Is raising and training dogs considered “animal husbandry” for purposes of d the agricultural exemption from township zoning authority?   Yes. The Ohio Supreme Court held in Harris v. Rootstown Twp. that “the raising and care of dogs constitutes animal husbandry and is included in the term “agriculture” within the meaning of R.C. 519.01.”  This means that the agricultural exemption in Ohio Revised Code 519.21 applies to raising and caring for dogs, and township zoning can’t prohibit the use of any lot over five acres for those purposes.  The township would have limited regulatory authority over dog raising on smaller lots in some situations, though.  There is often confusion among townships over how to classify dogs, and that may be because they differ from what we typically think of as “farm animals.”  But the Rootstown Twp. case, along with many other appellate level cases in Ohio, confirm that dogs are to be treated the same as “livestock” for purposes of the agricultural exemption from zoning.  

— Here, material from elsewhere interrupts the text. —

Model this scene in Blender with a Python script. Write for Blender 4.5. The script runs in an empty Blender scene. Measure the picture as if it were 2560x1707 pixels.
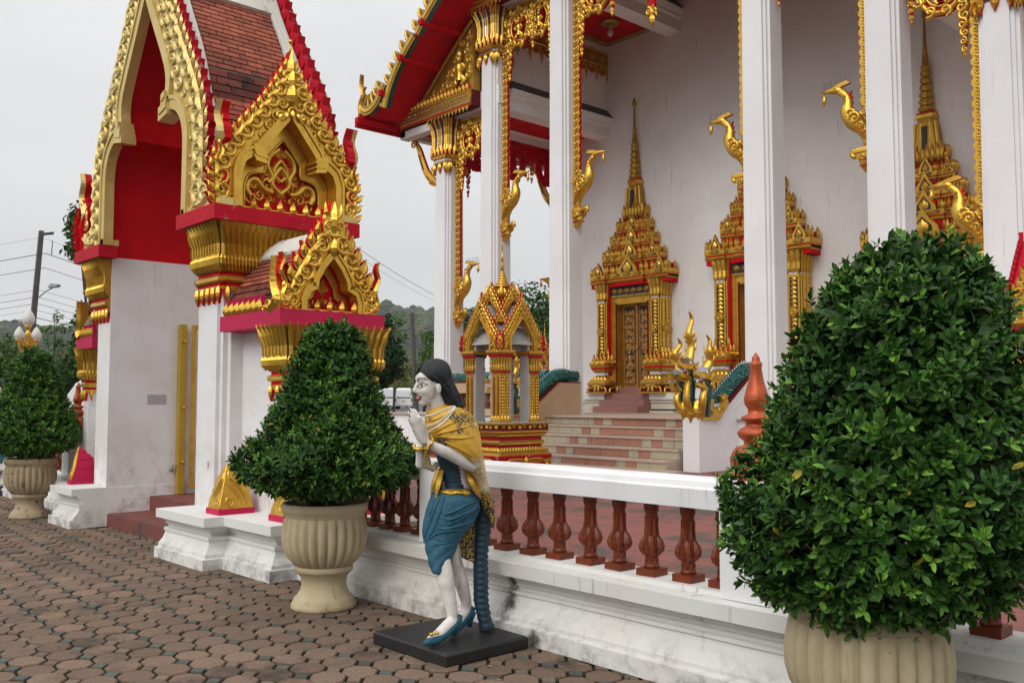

Can both landowners be assessed half the cost of removal of noxious weeds that are growing in a partition fence?  Maybe.  The Ohio line fence law does allow a township to step in and clear the fence row of noxious weeds, brush, briers and similar vegetation if a complaint is filed by one landowner against an adjacent landowner who refuses to clear the weeds.  The costs for doing so are assessed back on the refusing landowner whose fence row was cleared.  If the noxious weeds arise from both sides of the fence, are growing in the fence, and must be cleared from both sides of the fence, the township trustees would have the authority to assess the costs of removal back on both landowners. I’ve never heard of that happening, but it’s certainly one of those “be careful what you wish for” situations.